-- Start of Material shown --

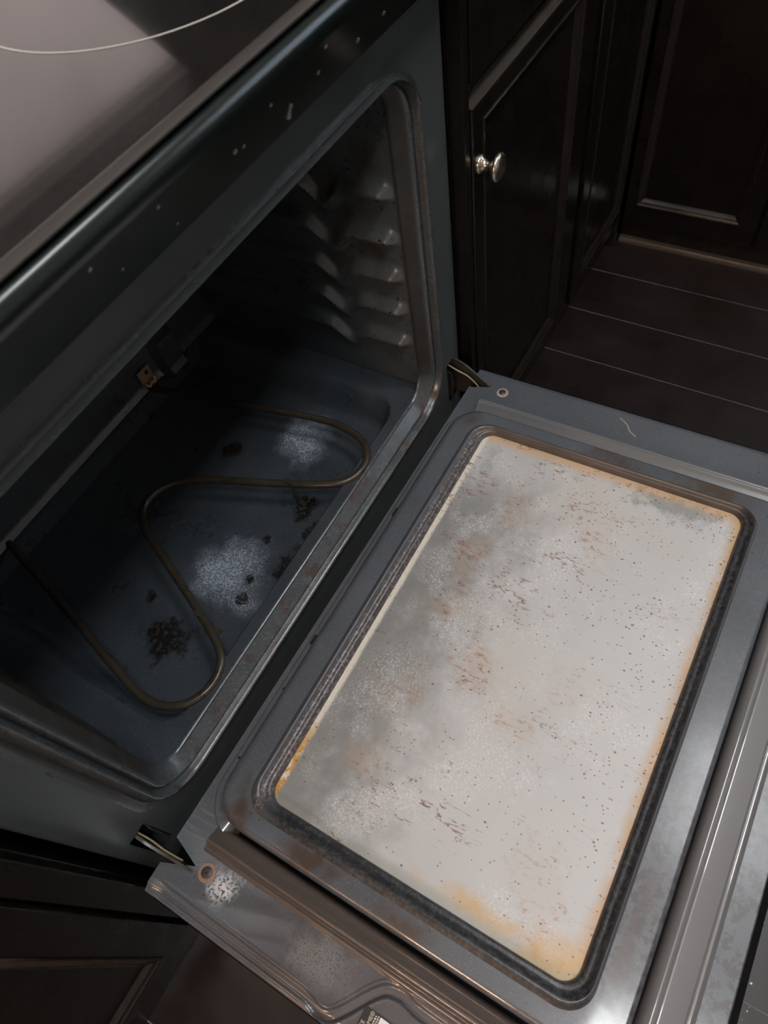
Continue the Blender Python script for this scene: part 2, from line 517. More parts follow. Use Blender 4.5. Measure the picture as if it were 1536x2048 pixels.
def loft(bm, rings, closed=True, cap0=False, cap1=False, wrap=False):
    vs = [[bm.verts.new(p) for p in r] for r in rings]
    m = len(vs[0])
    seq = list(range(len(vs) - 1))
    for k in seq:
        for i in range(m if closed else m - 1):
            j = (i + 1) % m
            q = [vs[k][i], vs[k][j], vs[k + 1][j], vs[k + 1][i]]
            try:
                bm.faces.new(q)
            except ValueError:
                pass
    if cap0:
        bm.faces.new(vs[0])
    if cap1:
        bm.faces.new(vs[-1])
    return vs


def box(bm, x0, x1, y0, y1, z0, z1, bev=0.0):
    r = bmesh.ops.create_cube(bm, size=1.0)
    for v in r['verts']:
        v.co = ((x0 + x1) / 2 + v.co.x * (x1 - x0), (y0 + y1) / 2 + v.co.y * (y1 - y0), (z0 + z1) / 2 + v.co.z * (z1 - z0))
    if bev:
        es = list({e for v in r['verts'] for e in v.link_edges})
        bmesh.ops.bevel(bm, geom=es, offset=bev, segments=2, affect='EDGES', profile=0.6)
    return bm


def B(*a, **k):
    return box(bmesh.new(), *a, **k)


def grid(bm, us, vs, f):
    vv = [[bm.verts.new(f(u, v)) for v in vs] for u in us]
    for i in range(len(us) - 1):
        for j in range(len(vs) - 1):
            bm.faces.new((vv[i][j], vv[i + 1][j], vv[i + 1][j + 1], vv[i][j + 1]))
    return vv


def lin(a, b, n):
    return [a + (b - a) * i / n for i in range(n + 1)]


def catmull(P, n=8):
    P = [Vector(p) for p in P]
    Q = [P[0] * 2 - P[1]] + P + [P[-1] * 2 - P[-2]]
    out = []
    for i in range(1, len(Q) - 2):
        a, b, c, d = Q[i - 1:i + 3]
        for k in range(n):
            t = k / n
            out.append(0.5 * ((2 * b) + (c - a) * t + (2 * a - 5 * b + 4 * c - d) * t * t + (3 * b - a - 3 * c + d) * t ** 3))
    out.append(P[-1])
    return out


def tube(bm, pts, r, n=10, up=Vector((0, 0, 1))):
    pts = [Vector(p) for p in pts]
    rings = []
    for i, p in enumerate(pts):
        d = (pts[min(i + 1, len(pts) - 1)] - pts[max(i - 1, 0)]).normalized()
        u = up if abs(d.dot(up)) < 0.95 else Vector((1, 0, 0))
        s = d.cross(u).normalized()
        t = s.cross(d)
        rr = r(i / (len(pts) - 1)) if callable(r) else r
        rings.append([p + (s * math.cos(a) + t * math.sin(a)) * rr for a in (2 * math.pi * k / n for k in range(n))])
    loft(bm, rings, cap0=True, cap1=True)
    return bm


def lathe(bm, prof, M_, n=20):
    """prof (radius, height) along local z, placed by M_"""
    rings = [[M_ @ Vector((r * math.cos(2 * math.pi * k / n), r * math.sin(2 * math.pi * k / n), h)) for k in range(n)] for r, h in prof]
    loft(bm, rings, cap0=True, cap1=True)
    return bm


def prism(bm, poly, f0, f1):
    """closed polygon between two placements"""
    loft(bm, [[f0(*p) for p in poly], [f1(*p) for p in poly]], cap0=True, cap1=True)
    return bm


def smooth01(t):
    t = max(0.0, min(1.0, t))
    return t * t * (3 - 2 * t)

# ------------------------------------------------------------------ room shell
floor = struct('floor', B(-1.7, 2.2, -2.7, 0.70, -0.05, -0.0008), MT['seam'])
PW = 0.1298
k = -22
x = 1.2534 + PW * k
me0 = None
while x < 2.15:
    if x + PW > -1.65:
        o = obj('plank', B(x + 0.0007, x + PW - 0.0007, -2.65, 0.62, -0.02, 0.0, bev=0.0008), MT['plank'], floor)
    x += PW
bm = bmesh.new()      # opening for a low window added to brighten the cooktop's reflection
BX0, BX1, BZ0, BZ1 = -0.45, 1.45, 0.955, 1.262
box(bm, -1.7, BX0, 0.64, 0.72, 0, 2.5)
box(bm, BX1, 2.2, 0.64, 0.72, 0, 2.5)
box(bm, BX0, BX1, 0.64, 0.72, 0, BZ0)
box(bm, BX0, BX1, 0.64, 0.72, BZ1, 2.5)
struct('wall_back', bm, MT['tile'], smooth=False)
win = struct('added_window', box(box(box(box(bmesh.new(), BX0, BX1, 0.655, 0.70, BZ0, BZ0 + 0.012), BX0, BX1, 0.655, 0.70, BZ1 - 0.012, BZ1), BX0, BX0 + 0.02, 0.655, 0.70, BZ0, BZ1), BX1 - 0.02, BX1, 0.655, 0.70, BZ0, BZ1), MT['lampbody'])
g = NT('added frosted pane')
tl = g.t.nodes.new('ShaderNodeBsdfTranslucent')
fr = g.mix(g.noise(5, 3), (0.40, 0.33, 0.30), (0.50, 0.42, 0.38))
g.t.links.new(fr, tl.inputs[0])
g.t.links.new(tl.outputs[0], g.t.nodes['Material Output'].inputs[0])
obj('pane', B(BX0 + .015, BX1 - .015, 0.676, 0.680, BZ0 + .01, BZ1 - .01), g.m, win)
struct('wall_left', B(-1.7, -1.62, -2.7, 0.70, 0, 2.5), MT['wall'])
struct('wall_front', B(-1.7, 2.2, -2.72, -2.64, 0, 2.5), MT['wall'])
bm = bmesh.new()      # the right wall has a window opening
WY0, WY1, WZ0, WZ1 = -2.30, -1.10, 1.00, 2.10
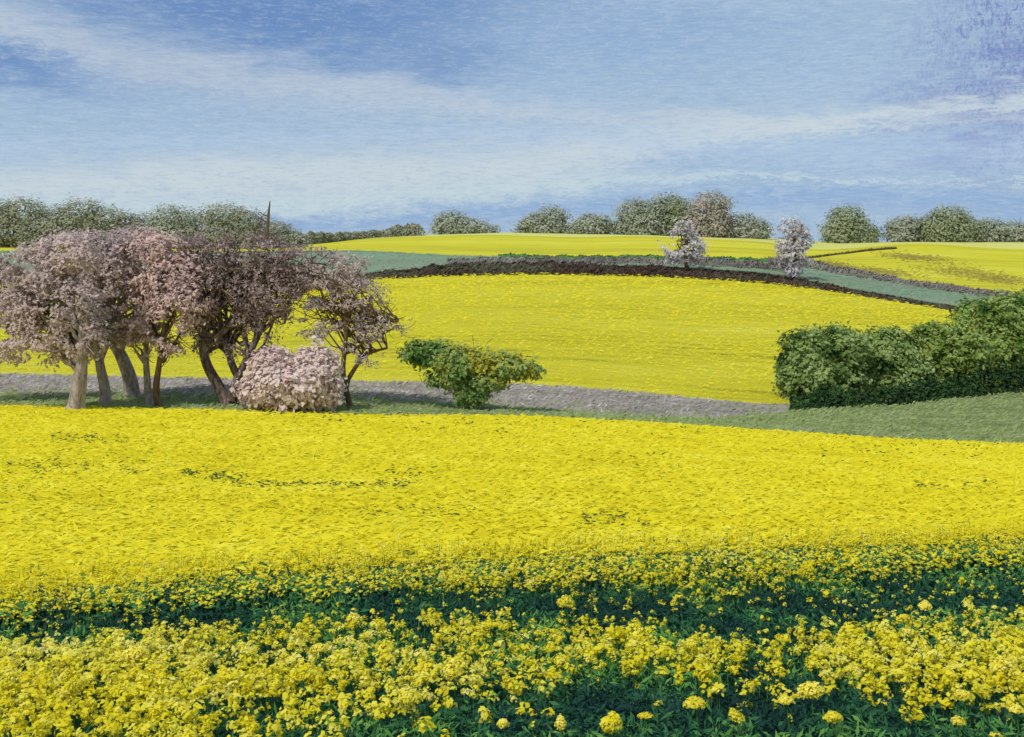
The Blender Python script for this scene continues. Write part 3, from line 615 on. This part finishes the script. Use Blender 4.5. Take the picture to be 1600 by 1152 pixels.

-- End of Material shown --

→ Written request: Leave out the pictures and retype every line above exactly.

→ Response:
Continue the Blender Python script for this scene: part 2, from line 517. More parts follow. Use Blender 4.5. Measure the picture as if it were 1536x2048 pixels.
def loft(bm, rings, closed=True, cap0=False, cap1=False, wrap=False):
    vs = [[bm.verts.new(p) for p in r] for r in rings]
    m = len(vs[0])
    seq = list(range(len(vs) - 1))
    for k in seq:
        for i in range(m if closed else m - 1):
            j = (i + 1) % m
            q = [vs[k][i], vs[k][j], vs[k + 1][j], vs[k + 1][i]]
            try:
                bm.faces.new(q)
            except ValueError:
                pass
    if cap0:
        bm.faces.new(vs[0])
    if cap1:
        bm.faces.new(vs[-1])
    return vs


def box(bm, x0, x1, y0, y1, z0, z1, bev=0.0):
    r = bmesh.ops.create_cube(bm, size=1.0)
    for v in r['verts']:
        v.co = ((x0 + x1) / 2 + v.co.x * (x1 - x0), (y0 + y1) / 2 + v.co.y * (y1 - y0), (z0 + z1) / 2 + v.co.z * (z1 - z0))
    if bev:
        es = list({e for v in r['verts'] for e in v.link_edges})
        bmesh.ops.bevel(bm, geom=es, offset=bev, segments=2, affect='EDGES', profile=0.6)
    return bm


def B(*a, **k):
    return box(bmesh.new(), *a, **k)


def grid(bm, us, vs, f):
    vv = [[bm.verts.new(f(u, v)) for v in vs] for u in us]
    for i in range(len(us) - 1):
        for j in range(len(vs) - 1):
            bm.faces.new((vv[i][j], vv[i + 1][j], vv[i + 1][j + 1], vv[i][j + 1]))
    return vv


def lin(a, b, n):
    return [a + (b - a) * i / n for i in range(n + 1)]


def catmull(P, n=8):
    P = [Vector(p) for p in P]
    Q = [P[0] * 2 - P[1]] + P + [P[-1] * 2 - P[-2]]
    out = []
    for i in range(1, len(Q) - 2):
        a, b, c, d = Q[i - 1:i + 3]
        for k in range(n):
            t = k / n
            out.append(0.5 * ((2 * b) + (c - a) * t + (2 * a - 5 * b + 4 * c - d) * t * t + (3 * b - a - 3 * c + d) * t ** 3))
    out.append(P[-1])
    return out


def tube(bm, pts, r, n=10, up=Vector((0, 0, 1))):
    pts = [Vector(p) for p in pts]
    rings = []
    for i, p in enumerate(pts):
        d = (pts[min(i + 1, len(pts) - 1)] - pts[max(i - 1, 0)]).normalized()
        u = up if abs(d.dot(up)) < 0.95 else Vector((1, 0, 0))
        s = d.cross(u).normalized()
        t = s.cross(d)
        rr = r(i / (len(pts) - 1)) if callable(r) else r
        rings.append([p + (s * math.cos(a) + t * math.sin(a)) * rr for a in (2 * math.pi * k / n for k in range(n))])
    loft(bm, rings, cap0=True, cap1=True)
    return bm


def lathe(bm, prof, M_, n=20):
    """prof (radius, height) along local z, placed by M_"""
    rings = [[M_ @ Vector((r * math.cos(2 * math.pi * k / n), r * math.sin(2 * math.pi * k / n), h)) for k in range(n)] for r, h in prof]
    loft(bm, rings, cap0=True, cap1=True)
    return bm


def prism(bm, poly, f0, f1):
    """closed polygon between two placements"""
    loft(bm, [[f0(*p) for p in poly], [f1(*p) for p in poly]], cap0=True, cap1=True)
    return bm


def smooth01(t):
    t = max(0.0, min(1.0, t))
    return t * t * (3 - 2 * t)

# ------------------------------------------------------------------ room shell
floor = struct('floor', B(-1.7, 2.2, -2.7, 0.70, -0.05, -0.0008), MT['seam'])
PW = 0.1298
k = -22
x = 1.2534 + PW * k
me0 = None
while x < 2.15:
    if x + PW > -1.65:
        o = obj('plank', B(x + 0.0007, x + PW - 0.0007, -2.65, 0.62, -0.02, 0.0, bev=0.0008), MT['plank'], floor)
    x += PW
bm = bmesh.new()      # opening for a low window added to brighten the cooktop's reflection
BX0, BX1, BZ0, BZ1 = -0.45, 1.45, 0.955, 1.262
box(bm, -1.7, BX0, 0.64, 0.72, 0, 2.5)
box(bm, BX1, 2.2, 0.64, 0.72, 0, 2.5)
box(bm, BX0, BX1, 0.64, 0.72, 0, BZ0)
box(bm, BX0, BX1, 0.64, 0.72, BZ1, 2.5)
struct('wall_back', bm, MT['tile'], smooth=False)
win = struct('added_window', box(box(box(box(bmesh.new(), BX0, BX1, 0.655, 0.70, BZ0, BZ0 + 0.012), BX0, BX1, 0.655, 0.70, BZ1 - 0.012, BZ1), BX0, BX0 + 0.02, 0.655, 0.70, BZ0, BZ1), BX1 - 0.02, BX1, 0.655, 0.70, BZ0, BZ1), MT['lampbody'])
g = NT('added frosted pane')
tl = g.t.nodes.new('ShaderNodeBsdfTranslucent')
fr = g.mix(g.noise(5, 3), (0.40, 0.33, 0.30), (0.50, 0.42, 0.38))
g.t.links.new(fr, tl.inputs[0])
g.t.links.new(tl.outputs[0], g.t.nodes['Material Output'].inputs[0])
obj('pane', B(BX0 + .015, BX1 - .015, 0.676, 0.680, BZ0 + .01, BZ1 - .01), g.m, win)
struct('wall_left', B(-1.7, -1.62, -2.7, 0.70, 0, 2.5), MT['wall'])
struct('wall_front', B(-1.7, 2.2, -2.72, -2.64, 0, 2.5), MT['wall'])
bm = bmesh.new()      # the right wall has a window opening
WY0, WY1, WZ0, WZ1 = -2.30, -1.10, 1.00, 2.10
The Blender Python script for this scene continues. Write part 3, from line 615 on. This part finishes the script. Use Blender 4.5. Take the picture to be 1600 by 1152 pixels.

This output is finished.